Wilson then phoned Kate Newby, producer and general manager for Handsome Alice Theatre known for its progressive, feminist voice. Newby was more than happy to get behind the idea with Wilson who notes, laughing, that “Emily and Woo were both female!”  

The play, called Love Letter To Emily C, is largely based on Carr’s endless stream of letters reflecting her epiphanies, good and bad. Wilson reveals that Carr’s story runs parallel to her own life, in which Wilson also had a pet monkey when she was a child that was exiled from her school and came to live with her. 

“It’s all about being exiled, being an outsider, being thrown out, not being accepted by the establishment quo. It’s about always being told you’re weird and strange, always exploring a different path for yourself, and then people around you questioning, ‘What is that?’ Which is what happened to Emily Carr.” 

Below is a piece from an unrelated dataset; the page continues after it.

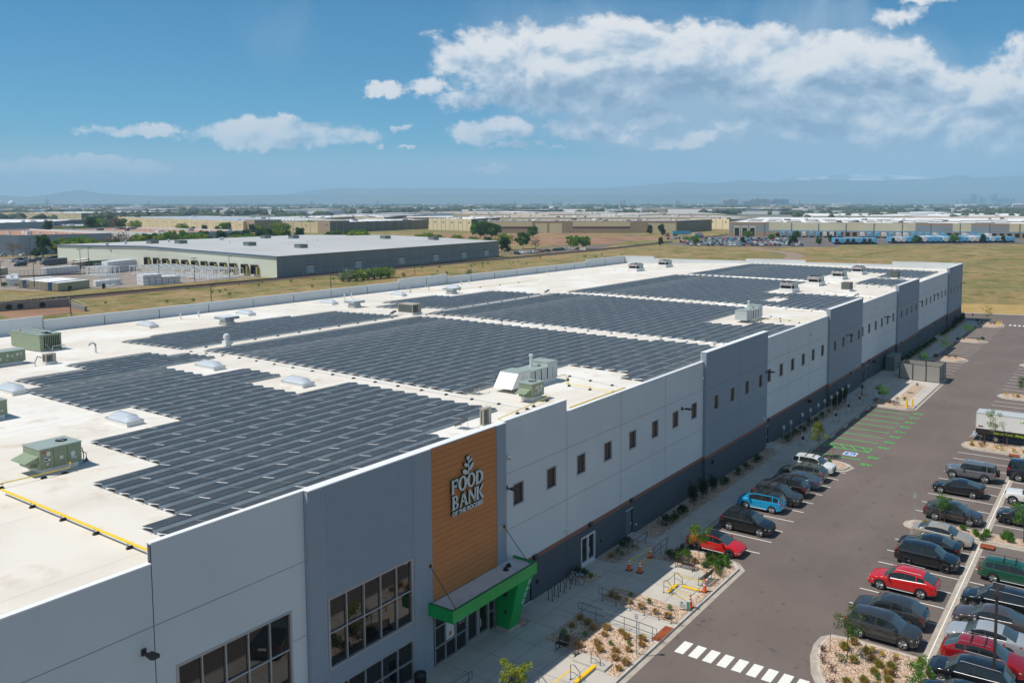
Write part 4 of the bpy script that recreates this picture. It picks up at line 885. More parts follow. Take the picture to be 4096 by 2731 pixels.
# pipes with rubber blocks
def pipe_run(name, label, pts, r, m, cat, blocks, h=.28, strut=True, group=None):
    t = thing(name, label, cat, (0, 0, 0), 0, group); M = MB(); M.tube([(x, y, rz(y) + h + dz) for x, y, dz in pts], r, m, 6); M.build('pipe', t)
    for (x, y) in blocks:
        b = MB(); z = rz(y)
        b.v = [(x - .17, y - .09, z), (x + .17, y - .09, z), (x + .17, y + .09, z), (x - .17, y + .09, z), (x - .11, y - .06, z + .12), (x + .11, y - .06, z + .12), (x + .11, y + .06, z + .12), (x - .11, y + .06, z + .12)]; b.m = [rubber]
        for q in ((4, 5, 6, 7), (0, 1, 5, 4), (1, 2, 6, 5), (2, 3, 7, 6), (3, 0, 4, 7)): b.f.append(q); b.mi.append(0)
        if strut: b.box(x - .1, x - .085, y - .01, y + .01, z + .1, z + h + .04, galv); b.box(x + .085, x + .1, y - .01, y + .01, z + .1, z + h + .04, galv); b.box(x - .15, x + .15, y - .015, y + .015, z + h - .05, z + h - .03, galv)
        b.build('pipe_support', t)
    return t
pipe_run('gas_pipe', 'thick yellow gas pipe running over the near left roof to the front parapet', [(20.6, 16.8, 0), (20.6, .3, 0)], .062, yellow_pipe, 'gas pipe', [(20.6, 13.3), (20.6, 10.1), (20.6, 6.9), (20.6, 3.9)])
pipe_run('gas_pipe', 'thin yellow gas pipe beside the sage green unit on the near left roof', [(18.5, 18.0, 0), (20.6, 17.95, 0), (24.6, 17.75, 0), (24.7, 17.75, .25), (24.7, 18.3, .25)], .03, yellow_pipe, 'gas pipe', [(21.0, 17.9), (23.2, 17.8), (24.3, 17.7)])
pipe_run('gas_pipe', 'yellow gas pipe from the sage green unit to the parapet near the orange sign', [(55.6, 5.1, .1), (55.6, 4.8, 0), (47.8, 3.8, 0), (47.8, 2.6, 0), (49.5, 1.6, 0)], .03, yellow_pipe, 'gas pipe', [(55.3, 4.7), (53.2, 4.5), (50.7, 4.2), (48.6, 3.0)])
pipe_run('gas_pipe', 'bent yellow gas pipe right of the long silver air unit, reaching the low parapet', [(62.2, 8.9, 0), (63.8, 8.6, 0), (60.6, 6.4, 0), (60.8, 6.2, 0), (60.6, .5, -.1)], .03, yellow_pipe, 'gas pipe', [(60.9, 6.3), (60.7, 4.0), (60.6, 1.6), (62.9, 7.8)])
m = MB(); m.tube([(52.2, .42, 12.95), (60.6, .42, 12.95)], .05, yellow_pipe, 6); tag(m.build('gas_pipe'), 'yellow gas pipe lying along the top of the low front parapet', 'gas pipe')
pipe_run('gas_pipe', 'yellow gas pipe behind the second skylight row near the raised back parapet', [(113, 79, 0), (117.5, 78.8, 0), (118, 72, -.1), (146, 71.5, -.1)], .03, yellow_pipe, 'gas pipe', [(115, 78.9), (121, 72), (127, 71.9), (133, 71.8), (139, 71.7)])
pipe_run('gas_pipe', 'yellow gas pipe by the farther long silver air unit', [(107, 8.0, .1), (107, 7.2, .1), (109.5, 7.0, 0), (111, 3, 0), (113, .5, 0)], .03, yellow_pipe, 'gas pipe', [(108.5, 7.1), (110.3, 5)])
def blocks_line(x0, y0, x1, y1, n): return [(x0 + (x1 - x0) * (i + .5) / n, y0 + (y1 - y0) * (i + .5) / n) for i in range(n)]
for (x0, y0, x1, y1, n, l) in ((52.4, 51, 52.2, 3, 17, 'silver conduit on rubber blocks in the first cross aisle'), (53.5, 51.0, 85, 51.2, 10, 'silver conduit along the edge of the nearer slim solar array'), (88.2, 51, 88.1, 3, 14, 'silver conduit on rubber blocks in the second cross aisle'), (91, 50.6, 120, 50.9, 8, 'silver conduit along the edge of the farther slim solar array'), (123.6, 50.5, 123.4, 3, 12, 'silver conduit on rubber blocks in the third cross aisle'), (168.7, 48, 168.3, 14, 8, 'silver conduit on rubber blocks in the farthest cross aisle'), (149, 12, 147, 1.5, 5, 'bright conduit crossing the roof below the nearest fan condenser'), (163, 13, 167, 2.5, 5, 'bright conduit crossing the roof below the second fan condenser'),
                               (110, 1.6, 116, 10.5, 5, 'conduit bundle between the row of three inverters and the front parapet'), (112, 1.0, 122, 1.0, 6, 'cable tray along the front parapet before the far blue-grey panel'), (150, 1.0, 166, 1.4, 8, 'cable tray along the front parapet near the third blue-grey panel'), (64.5, 9.8, 63, 2, 3, 'silver conduit in front of the stepped end of the middle array')):
    pipe_run('conduit', l, [(x0, y0, 0), ((x0 + x1) / 2, (y0 + y1) / 2, 0), (x1, y1, 0)], .035, alu, 'conduit', blocks_line(x0, y0, x1, y1, n), .16, False, 'conduits on the roof')
# ------------------------------------------------------------ vehicles
tyre_m = mat('tyre', (.018, .018, .018), .85)
rim_m = mat('alloy_rim', (.36, .37, .38), .45, metal=.6)
rim_b = mat('black_rim', (.02, .02, .022), .35, metal=.4)
carglass = mat('car_glass', (.012, .016, .018), .03, spec=.6, ior=1.6)
shield = mat('windscreen_glass', (.055, .075, .072), .03, spec=1.0, ior=1.75)
trim_b = mat('black_plastic', (.02, .02, .022), .6)
chrome = mat('chrome', (.38, .39, .40), .38, metal=.7)
head_m = mat('headlight_lens', (.6, .62, .64), .1, coat=.5)
tail_m = mat('taillight_lens', (.45, .01, .01), .15, coat=.5)
amber = mat('amber_lens', (.8, .25, .02), .2)
plate_m = mat('number_plate', (.6, .62, .6), .5)
PAINT = dict(red=(.55, .012, .012), darkred=(.33, .008, .012), black=(.010, .011, .013), blue=(.01, .38, .70), charcoal=(.045, .048, .052), white=(.74, .75, .74), olive=(.10, .115, .09), slate=(.055, .075, .12), silver=(.42, .44, .46), champagne=(.42, .38, .31), green=(.012, .10, .055), mauve=(.085, .07, .07), grey=(.16, .17, .18), navy=(.012, .018, .03), tan=(.30, .26, .2))
def paint(n): return mat('paint_' + n, PAINT[n], .22, metal=.25 if n not in ('white', 'black', 'red') else 0, coat=.8)
def interp(P, x):
    if x <= P[0][0]: return P[0][1]
    for (a, b), (c, d) in zip(P, P[1:]):
        if x <= c: return b + (d - b) * (x - a) / (c - a)
    return P[-1][1]
# type: L, W, H, belt line, roof line (fractions of L), cowl, windshield top, roof rear, backlight base, wheels
TY = {
 'sedan': dict(L=4.8, W=1.84, H=1.46, belt=[(0, .58), (.02, .68), (.10, .80), (.27, .95), (.5, .99), (.78, 1.05), (.90, 1.08), (.985, 1.0), (1, .80)], roof=[(.25, .95), (.38, 1.34), (.48, 1.44), (.60, 1.45), (.72, 1.38), (.88, 1.08)], c=(.25, .39, .70, .88), wh=(.19, .785), R=.34),
 'suv': dict(L=4.65, W=1.87, H=1.70, belt=[(0, .62), (.015, .84), (.10, .98), (.24, 1.08), (.5, 1.10), (.85, 1.14), (.97, 1.12), (1, .95)], roof=[(.22, 1.08), (.36, 1.56), (.46, 1.68), (.70, 1.69), (.88, 1.62), (.97, 1.12)], c=(.22, .365, .885, .97), wh=(.19, .79), R=.37),
 'boxy': dict(L=4.25, W=1.83, H=1.62, belt=[(0, .62), (.015, .86), (.12, .98), (.22, 1.04), (.5, 1.06), (.9, 1.1), (.98, 1.08), (1, .9)], roof=[(.20, 1.04), (.33, 1.52), (.42, 1.6), (.75, 1.60), (.93, 1.54), (.985, 1.08)], c=(.20, .34, .93, .985), wh=(.20, .80), R=.36),
 'cross': dict(L=4.8, W=1.89, H=1.66, belt=[(0, .60), (.015, .78), (.10, .92), (.25, 1.04), (.5, 1.08), (.8, 1.16), (.95, 1.14), (1, .92)], roof=[(.23, 1.04), (.38, 1.52), (.48, 1.63), (.64, 1.62), (.80, 1.50), (.96, 1.14)], c=(.23, .385, .80, .96), wh=(.19, .785), R=.37),
 'fast': dict(L=4.75, W=1.85, H=1.45, belt=[(0, .55), (.02, .64), (.10, .78), (.25, .93), (.5, .97), (.80, 1.06), (.93, 1.08), (.985, 1.02), (1, .80)], roof=[(.23, .93), (.38, 1.33), (.50, 1.44), (.60, 1.43), (.76, 1.28), (.94, 1.08)], c=(.23, .39, .68, .93), wh=(.18, .79), R=.35),
 'wagon': dict(L=4.8, W=1.82, H=1.60, belt=[(0, .58), (.02, .72), (.10, .86), (.26, 1.0), (.5, 1.02), (.85, 1.06), (.97, 1.06), (1, .9)], roof=[(.24, 1.0), (.37, 1.44), (.47, 1.55), (.72, 1.56), (.88, 1.48), (.975, 1.06)], c=(.24, .375, .885, .975), wh=(.19, .77), R=.35),
 'jeep': dict(L=4.8, W=1.86, H=1.84, belt=[(0, .75), (.02, 1.08), (.10, 1.13), (.28, 1.17), (.5, 1.17), (.9, 1.17), (.985, 1.17), (1, 1.12)], roof=[(.285, 1.17), (.335, 1.70), (.37, 1.82), (.75, 1.83), (.96, 1.80), (.995, 1.2)], c=(.285, .35, .955, .995), wh=(.15, .79), R=.42),
 'van': dict(L=5.7, W=2.0, H=2.08, belt=[(0, .68), (.015, .92), (.07, 1.02), (.155, 1.15), (.5, 1.22), (.9, 1.22), (.985, 1.22), (1, 1.1)], roof=[(.13, 1.12), (.25, 1.82), (.32, 2.04), (.75, 2.06), (.95, 2.0), (.993, 1.25)], c=(.135, .27, .955, .993), wh=(.155, .80), R=.38),
 'pickup': dict(L=5.8, W=2.0, H=1.9, belt=[(0, .8), (.015, 1.1), (.10, 1.16), (.24, 1.22), (.5, 1.24), (.62, 1.24), (.99, 1.24), (1, 1.1)], roof=[(.22, 1.2), (.33, 1.72), (.38, 1.86), (.52, 1.88), (.57, 1.82), (.62, 1.24)], c=(.22, .34, .565, .62), wh=(.17, .78), R=.41)}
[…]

In the play, Woo, as Carr’s close confidant, becomes a character engaged in a continuous dialogue with the artist that assesses all the rejections and then the opportunities, including the Group of Seven’s acceptance, which changed her life.  

Not only poetic in its delivery, Wilson also says it’s “just visually beautiful with Emily Carr’s paintings projected onto the stage and as an immersive part of the production itself.  

 Sheri-D’s Love Letter To Emily C is a Handsome Alice production that runs from May 4-11 at the Big Secret Theatre in Arts Commons.